In this sense, the activities of open fora  --particularly voting--  should
be viewed as valuable intellectual inputs into the consensus development
process; but they can not be presumed to be the consensus-development
process itself.  

**The NC needs to develop approaches that will minimize the amount of
subjectivity and increase the amount of measurable objective criteria in the
consensus-building process.  This should result in clearer direction for the
NC, for working groups, for committees and for Constituencies. It should
therefore make it more readily possible for the NC to perform its role of
managing the consensus-building process in a way that will create increased
confidence throughout the Internet community. In particular, the NC should
adopt policies that facilitate the submission of proposals by Constituencies
and GA participants and that help the NC itself evaluate such proposals once
they are submitted. It should provide reports to Constituencies and evaluate
feedback on those reports that is received from Constituencies. The NC
should, without the benefit of ICANN Board mandates, create timelines for
various consensus-building activities and it should develop guidelines  to
be used by working groups and committees in their activities.

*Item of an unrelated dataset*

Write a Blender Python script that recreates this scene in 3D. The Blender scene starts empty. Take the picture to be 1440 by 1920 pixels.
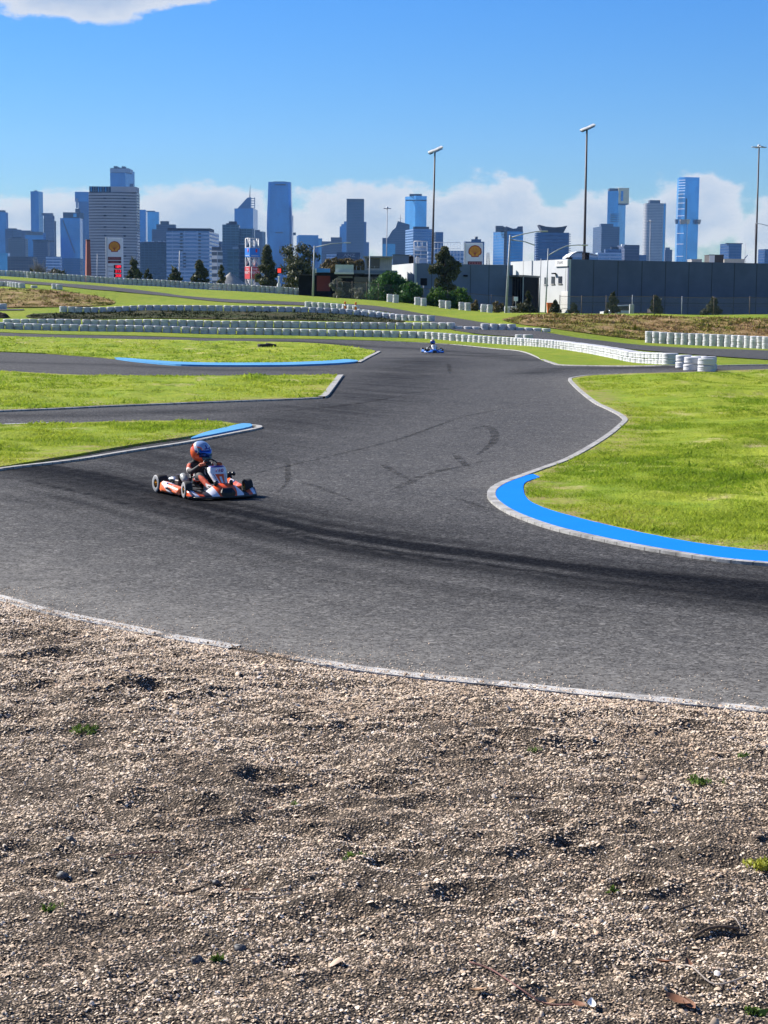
import bpy, math, random
import numpy as np
from mathutils import Vector, Matrix, geometry

rng = np.random.default_rng(7)
random.seed(7)
S = bpy.context.scene
COL = S.collection
R = math.radians

# ------------------------------------------------------------------ camera, world, sun, exposure
F = 3300.0; CX, CY = 720.0, 960.0; HCAM = 2.95
PITCH = math.atan(405.0 / F); ROLL = math.atan(14.0 / 1440.0)
fwd = Vector((0, math.cos(PITCH), -math.sin(PITCH)))
up0 = Vector((0, math.sin(PITCH), math.cos(PITCH)))
xax = Vector((1, 0, 0))
c_x = xax * math.cos(ROLL) + up0 * math.sin(ROLL)
c_y = up0 * math.cos(ROLL) - xax * math.sin(ROLL)
CAM = Vector((0, 0, HCAM))
cd = bpy.data.cameras.new('camera'); cam = bpy.data.objects.new('camera', cd); COL.objects.link(cam)
cd.sensor_fit = 'VERTICAL'; cd.sensor_height = 36.0; cd.lens = F / 1920.0 * 36.0
cd.clip_start = 0.1; cd.clip_end = 60000
cam.matrix_world = Matrix(((c_x.x, c_y.x, -fwd.x, CAM.x), (c_x.y, c_y.y, -fwd.y, CAM.y), (c_x.z, c_y.z, -fwd.z, CAM.z), (0, 0, 0, 1)))
S.camera = cam

SUN_EL, SUN_AZ = 35.0, 32.0      # sun to the left (-X) and this many degrees ahead of it
SUN_POWER, SKY_POWER, EXPOSURE = 5.0, 0.056, 0.95
HAZE_ON = True
sdir = Vector((-math.cos(R(SUN_AZ)) * math.cos(R(SUN_EL)), math.sin(R(SUN_AZ)) * math.cos(R(SUN_EL)), math.sin(R(SUN_EL))))
sl = bpy.data.lights.new('sun', 'SUN'); so = bpy.data.objects.new('sun', sl); COL.objects.link(so)
sl.energy = SUN_POWER; sl.angle = R(0.53); sl.color = (1.0, 0.945, 0.86)
so.rotation_euler = sdir.to_track_quat('Z', 'Y').to_euler()
so.location = (-40, 30, 60)

S.view_settings.view_transform = 'Standard'; S.view_settings.look = 'None'
S.view_settings.exposure = EXPOSURE; S.view_settings.gamma = 1.0
S.cycles.use_denoising = True
S.cycles.max_bounces = 6; S.cycles.diffuse_bounces = 3; S.cycles.glossy_bounces = 3
S.cycles.transparent_max_bounces = 16; S.cycles.volume_bounces = 0
S.cycles.sample_clamp_indirect = 6.0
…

Finally, it seems that Constituency members of the NC may have greater or
lesser leeway to act from their respective Constituencies.  If a
Constituency NC member feels that they have little leeway to participate in
an NC consensus-development effort, however, then that NC member will tend
to shy away from substance until they have had an opportunity to fully
consult with their constituency.  This further consultation with the
Constituency could take days, weeks, or even months.  In this sense, many
DNSO Constituencies seem comfortable permitting their NC representatives act
freely on matters of procedure but reluctant to permit them to do so on
matters of substance.  Constituencies should better organize themselves so
that their NC members come to NC meetings with a greater sense of confidence
that the member knows what their Constituency wants.  Such NC members can
therefore act with fewer further consultations.  This may require
Constituencies to conduct consensus-development activities of their own,
such as internal Constituency workshops.